4) Когда важнейшие моменты преступления, как например, мотивы или поводы, по которым совершено убийство, представляются неясными или объяснения обвиняемого представляются сомнительными, следователь должен с исчерпывающей полнотой обследовать все второстепенные и даже не имеющие прямого отношения к данному делу обстоятельства, на которые имеются указания в деле, и которые, с одной стороны, характеризуют в каком-либо отношении обвиняемого, и с другой стороны, могут дать логически-естественное объяснение его действий в момент совершения преступления или аналогичного его поведения в прошлом.
5) Показания немногочисленных или единственных свидетелей, свидетельствующих в качестве очевидцев преступления, о фактах, имеющих для дела существенное значение, в особенности, если эти свидетели являются родственниками или близкими по службе, или в силу каких-либо особых отношений к обвиняемому, — обязательно должны проверяться другими данными, причем, в связи с их показаниями, должны быть проверены причины случайного нахождения их в близости к месту преступления, т. е. должно быть установлено и подтверждено другими свидетелями, где они сами находились до прибытия к месту преступления, что делали, откуда шли и зачем попали сюда. Такой проверкой выясняется правдивость, истинность и чистота источников свидетельских показаний, а вместе с тем, часто изобличаются ложные свидетели, заведомые укрыватели, а иногда и непосредственные пособники преступления.
Указанные нами правила не были соблюдены органами, производившими расследование по делу об убийстве Бембетова, и в результате, как мы видели, в деле остались пустые места, остались неясными и неустановленными отдельные моменты этого загадочного убийства.
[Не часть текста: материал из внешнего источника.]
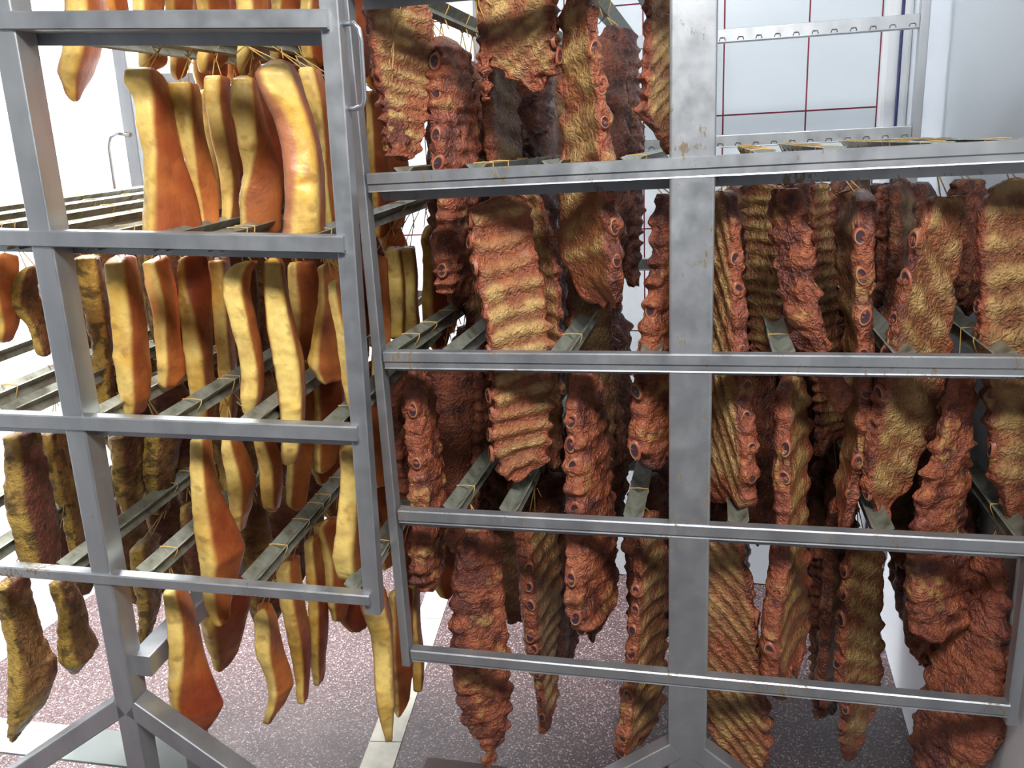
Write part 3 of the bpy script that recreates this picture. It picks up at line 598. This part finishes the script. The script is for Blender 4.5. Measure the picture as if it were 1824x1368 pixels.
# ------------------------------------------------------------------ bacon and herbed pieces that can be told apart
# outline rows may carry their own fat share as a fourth number
BACS = [
 ('bacon', 4, .30, [(-60,100,190),(0,108,186),(60,110,188),(100,112,184),(130,104,172),(150,112,158),(176,124,140)], .55, 'L', 'curled bacon end hanging alone in front of the white wall, top left', dict(fat=.9, streak=.5)),
 ('bacon', 4, .42, [(-60,186,232),(24,188,230)], .4, 'L', 'short bacon tip showing above the top rail, right of the curled end', {}),
 ('bacon', 4, .30, [(-60,238,295),(20,240,298),(110,244,300),(134,250,285)], .35, 'L', 'pale bacon end above the slab with a knobbed corner', {}),
 ('bacon', 4, .40, [(-60,296,350),(60,298,345),(110,300,340),(136,304,325)], .3, 'L', 'reddish bacon end above the wedge of pale fat', dict(dull=.2)),
 ('bacon', 4, .34, [(-60,350,412),(60,352,410),(110,350,405),(132,362,385)], .3, 'L', 'orange bacon end with a rounded tip, top middle of the bacon rack', {}),
 ('bacon', 4, .24, [(-60,418,478),(60,420,475),(100,420,470),(130,424,445)], .45, 'L', 'bacon end with a yellow left corner just left of the thick curved slab', {}),
 ('bacon', 4, .36, [(-60,480,530),(60,480,532),(118,484,528)], .3, 'L', 'bacon end hidden behind the top of the thick curved slab', dict(dull=.15)),
 ('bacon', 4, .34, [(-60,534,590),(60,536,590),(120,540,588)], .35, 'L', 'bacon end in the top right corner of the bacon rack', dict(dull=.1)),
 ('bacon', 3, .12, [(122,222,286,.62),(150,218,302,.55),(175,236,306,.5),(220,244,318,.42),(270,260,330,.32),(320,258,345,.22),(370,256,355,.16),(425,254,364,.14)], .4, 'L', 'broad orange bacon slab with pale fat edge and a knob at its upper left corner', {}),
 ('bacon', 3, .19, [(146,300,350,.7),(170,302,358,.66),(220,314,366,.6),(280,330,380,.4),(330,340,388,.22),(400,358,388,.1),(425,364,386,.1)], .5, 'L', 'bacon slab with a long wedge of pale fat, right of the broad orange slab', dict(streak=-.4)),
 ('bacon', 3, .26, [(135,362,410,.6),(180,368,412,.55),(250,376,420,.6),(320,388,425,.6),(370,392,428,.5),(425,392,428,.4)], .6, 'L', 'narrow bacon slab with brown-mottled fat, third on the upper level', {}),
 ('bacon', 3, .19, [(136,414,452,.85),(190,412,468,.7),(260,418,484,.5),(310,430,496,.14),(350,428,500,.04),(400,432,500,.04),(420,436,500,.04)], .5, 'L', 'deep red bacon slab with a curved white fat edge, left of the thick curved slab', dict(dull=.25, streak=-.5)),
 ('bacon', 3, .10, [(110,470,514),(135,452,530),(165,462,538),(210,484,552),(260,498,566),(310,506,576),(360,508,580),(424,500,578)], .82, 'L', 'thick curved yellow bacon slab with pink meaty left side, near the corner post', dict(streak=.55)),
 ('bacon', 3, .22, [(118,530,572),(180,540,586),(260,556,592),(340,566,600),(424,574,606)], .6, 'L', 'yellow bacon slab partly behind the thick curved slab', {}),
 ('bacon', 3, .30, [(140,578,625),(240,584,632),(340,590,636),(420,598,640)], .2, 'L', 'orange bacon slab partly hidden by the corner post, upper level', dict(dull=.1)),
 ('bacon', 2, .12, [(452,-30,34),(500,-24,42),(550,-20,44),(590,-10,30),(614,-6,14)], .35, 'L', 'orange bacon slab cut by the left edge of the picture', {}),
 ('herb', 2, .15, [(470,44,66),(500,22,72),(535,12,76),(565,30,80),(600,52,84),(630,68,88)], .4, 'L', 'brown and pink meat piece pointing left from behind the centre post', {}),
 ('herb', 2, .27, [(452,128,180),(500,136,190),(560,148,192),(610,158,194),(650,158,200),(700,165,205),(740,172,215)], .75, 'L', 'herb-crusted yellow pork piece hanging just right of the centre post', {}),
 ('bacon', 2, .10, [(456,184,244,.55),(500,186,250,.55),(560,192,254,.52),(620,196,264,.48),(670,206,274,.42),(710,216,272,.4),(742,222,258,.4)], .5, 'L', 'bacon slab half pale fat, half orange rind, first right of the centre post', dict(streak=-.5)),
 ('bacon', 2, .19, [(458,250,302,.4),(510,254,312,.45),(560,268,320,.45),(610,278,328,.4),(650,282,336,.3),(686,278,334,.2)], .45, 'L', 'bacon slab curving to the right with a speckled fat edge, second on the middle level', {}),
 ('bacon', 2, .23, [(456,320,366,.15),(510,316,374,.2),(570,322,380,.45),(630,332,384,.6),(700,340,386,.6),(765,346,380,.6)], .4, 'L', 'dark wine-red bacon slab whose fat edge starts halfway down', dict(dull=.35)),
 ('bacon', 2, .30, [(458,368,410),(540,380,418),(620,388,424),(700,390,425),(760,392,420)], .6, 'L', 'slim bacon slab with creased fat behind the bright yellow one', {}),
 ('bacon', 2, .085, [(466,418,468,.5),(485,396,452,.6),(520,398,448,.68),(560,410,458,.66),(610,420,466,.62),(660,424,468,.68),(700,424,468,.7),(728,430,464,.6),(744,440,460,.5)], .65, 'L', 'bright yellow bacon slab with a hooked top, in front on the middle level', {}),
 ('bacon', 2, .11, [(460,470,500),(520,470,512),(580,474,524),(640,482,534),(700,490,538),(760,498,538),(800,500,532),(824,506,522)], .85, 'L', 'long yellow bacon slab with a pink left seam, ending below the third rail', dict(streak=.2)),
 ('bacon', 2, .27, [(464,512,560),(520,512,572),(590,516,572),(638,520,560)], .25, 'L', 'amber bacon piece with a dark fold, right of the long yellow slab', dict(dull=.2)),
 ('bacon', 2, .21, [(470,566,600),(540,566,606),(600,558,614),(650,552,618),(684,572,610)], .2, 'L', 'deep orange bacon slab with a thin crusty edge, left of the corner post', {}),
 ('bacon', 2, .085, [(500,582,622,.3),(550,588,630,.3),(610,600,642,.38),(680,614,648,.5),(740,628,652,.6),(790,640,656,.6)], .35, 'L', 'orange bacon slab with a yellow stripe slanting behind the corner post', {}),
 ('herb', 1, .12, [(764,0,70),(820,4,90),(880,10,104),(930,18,112),(975,26,118),(1010,45,108)], .4, 'L', 'big herbed pork piece with a yellow fat strip and dark red lean patches, far left', {}),
 ('herb', 1, .24, [(762,66,118),(830,84,136),(900,100,150),(950,112,156),(985,124,150)], .4, 'L', 'dark crusted pork piece half behind the centre post, lower left', dict(dull=.25)),
 ('bacon', 1, .085, [(768,336,378,.5),(830,338,386,.5),(890,340,398,.45),(940,342,418,.36),(990,348,438,.3),(1035,354,424,.26),(1075,370,412,.3),(1106,388,404,.3)], .4, 'L', 'long bright bacon slab flaring at the bottom and hanging over the fourth rail', {}),
 ('bacon', 1, .20, [(768,392,426),(820,394,444),(870,398,456),(910,408,452),(940,418,436)], .45, 'L', 'orange bacon slab with a faint mark on its rind, right of the flaring slab', {}),
 ('bacon', 1, .22, [(772,450,482),(820,454,500),(870,464,508),(895,470,504),(912,482,496)], .5, 'L', 'bacon slab with a rounded red bottom, third on the lower level', dict(dull=.1)),
 ('bacon', 1, .085, [(782,602,648,.8),(830,602,652,.7),(880,600,656,.62),(930,598,660,.55),(970,590,662,.5),(1000,594,660,.5),(1018,604,646,.6)], .6, 'L', 'pale yellow and orange bacon slab left of the corner post, above the fourth rail', {}),
 ('herb', 1, .30, [(764,190,262),(830,200,270),(880,208,262),(922,214,250)], .3, 'L', 'dark lean pork piece in shadow right of the centre post', dict(dull=.35)),
 ('herb', 1, .34, [(764,252,332),(830,256,325),(880,260,312),(915,268,300)], .35, 'L', 'dark ragged pork piece hanging behind the flaring bacon slab', dict(dull=.45)),
 ('bacon', 2, .40, [(640,500,562),(740,502,560),(830,506,556),(905,510,545)], .2, 'L', 'dark orange bacon slab deep behind, right of the long yellow slab', dict(dull=.4)),
 ('bacon', 2, .44, [(640,556,612),(740,556,606),(840,560,600)], .2, 'L', 'wine-dark bacon slab in shadow left of the corner post', dict(dull=.5)),
 ('herb', 0, .12, [(1028,-14,56),(1090,-6,66),(1150,2,80),(1195,4,106),(1225,5,110),(1265,6,92),(1300,10,52),(1324,14,34)], .28, 'L', 'lowest herbed pork piece, far left, with yellow fat tip and flared lean side', {}),
 ('herb', 0, .21, [(1026,82,128),(1075,92,150),(1120,98,166),(1150,98,182),(1166,112,188),(1192,124,142)], .4, 'L', 'dark crusted pork piece with a dangling tail, left of the centre post', dict(dull=.2)),
 ('bacon', 0, .085, [(1042,284,330,.5),(1090,290,348,.48),(1140,298,364,.4),(1190,302,378,.25),(1230,305,388,.1),(1262,310,398,.05),(1288,335,384,.05),(1304,350,370,.05)], .3, 'L', 'broad orange bacon slab hanging lowest, beside the right-hand brace of the bacon rack', dict(streak=.1)),
 ('bacon', 0, .27, [(1040,352,452),(1090,360,452),(1140,368,436),(1170,376,424),(1198,382,402)], .22, 'L', 'reddish bacon slab with a pale edge behind the flaring slab', dict(dull=.25)),
 ('bacon', 0, .12, [(1085,448,484,.7),(1110,450,498,.6),(1150,456,508,.45),(1190,468,518,.3),(1230,474,524,.25),(1262,470,508,.3),(1288,468,482,.4)], .45, 'L', 'small golden bacon slab with a curled lip at its top left, over the terrazzo floor', {}),
 ('bacon', 0, .22, [(998,488,536),(1060,496,544),(1130,508,550),(1200,524,552),(1246,530,548)], .5, 'L', 'long slim bacon slab right of the curled-lip slab', {}),
 ('bacon', 0, .29, [(955,540,572),(1040,544,580),(1130,548,584),(1200,556,582),(1218,560,574)], .45, 'L', 'dark bacon slab with a dull yellow edge over the floor', dict(dull=.35)),
 ('bacon', 0, .33, [(925,556,610),(1000,572,630),(1070,586,626),(1104,592,616)], .25, 'L', 'shadowed bacon slab with a flat fatty top below the sloping bar', dict(dull=.3)),
 ('bacon', 0, .16, [(1060,640,684),(1110,656,694),(1170,664,700),(1230,672,704),(1280,680,700),(1322,688,696)], .9, 'L', 'long yellow bacon strip tapering to a point just under the corner post', {}),
 ('bacon', 0, .30, [(1050,690,734),(1140,696,738),(1200,700,736),(1250,704,728),(1282,706,714)], .2, 'L', 'orange bacon slab right behind the tapering yellow strip', {}),
 ('bacon', 0, .36, [(1030,722,748),(1110,726,750),(1180,732,754),(1226,738,752)], .7, 'L', 'slim dull yellow bacon slab crossing the pale floor strip', dict(dull=.3)),
 ('herb', 0, .34, [(960,226,292),(1030,234,290),(1090,240,286),(1150,246,270)], .4, 'L', 'dark herbed pork piece hanging in shadow just right of the centre post', dict(dull=.45)),
 ('bacon', 2, .48, [(455,650,690),(520,656,692),(600,660,694),(700,664,694)], .1, 'L', 'deep orange bacon slab seen right of the corner post', dict(dull=.2)),
 ('bacon', 2, .56, [(440,684,712),(500,684,718),(560,690,722),(600,694,718)], .85, 'L', 'yellow bacon slab seen between the corner post and the ribs', {}),
 ('bacon', 2, .62, [(438,710,736),(500,714,742),(570,718,746),(600,722,744)], .85, 'L', 'second yellow bacon slab nearest the ribs, seen past the corner post', dict(dull=.15)),
 ('bacon', 3, .50, [(160,650,676),(240,655,690),(330,660,700),(420,664,700)], .3, 'L', 'orange bacon slab seen past the chrome handle', dict(dull=.1)),
]
for k, (kd, t, d, ol, f, e, lab, kw) in enumerate(BACS): hang(BAC, kd, t, d, ol, f, e, 'o', lab, 101+k, {'bacon': 'bacon slabs in the front rows', 'herb': 'herbed pork pieces'}[kd], **kw)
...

Шараев приговором Калмыцкого областного суда был признан виновным, но, несмотря на это, нельзя с уверенностью сказать, при каких же обстоятельствах и с какой целью совершено это убийство. Был ли убит Бембетов Шараевым неожиданно для последнего, в состоянии, близком к необходимой обороне, как это упорно подтверждал и доказывал Шараев на следствии и суде, или Бембетов убит Шараевым после того, как имел с ним встречу где-то в районе Шин-Багута и после какого-то разговора с Бембетовым, из которого внезапно Шараев понял, что к нему прислан не будущий сотрудник его по борьбе с бандитами, а, опасный для него, его личный враг, который может его погубить? Совершено ли это убийство Шараевым, осведомленным уже до приезда Бембетова о предстоящем прибытии последнего в уезд и связанных с этим приездом опасностях, а, потому и приготовившимся уже к этой встрече и обдумавшим заранее план убийства, или же, наконец, это убийство было просто актом самовольной расправы председателя райисполкома с присланным к нему нежеланным гостем «контрреволюционером и бандитом», сотрудничество с которым, вопреки распоряжению ЦИК’а, в условиях данного момента представлялось Шараеву невозможным и опасным не только для него самого, но, может быть, и для некоторых других лиц, тесно связанных с Шараевым на почве каких-либо общих интересов, — все это осталось при предварительном следствии невыясненным, и следствие не дало суду достаточно полноценного материала для всестороннего освещения дела, в дальнейшем же указанные дефектные моменты расследования, естественно, не могли бы быть восполнены даже путем доследования. В процессе установления достоверных доказательств, как мы указываем и в других очерках, целый ряд доказательственных моментов, фактов и улик носит такой характер, что только своевременная проверка их в момент начального дознания и в порядке неотложных следственных действий может дать положительные результаты. Всякая же позднейшая попытка восстановить объективные данные, которые могли бы послужить доказательствами для дела, в таких случаях, за истечением времени, оказывается бесцельной.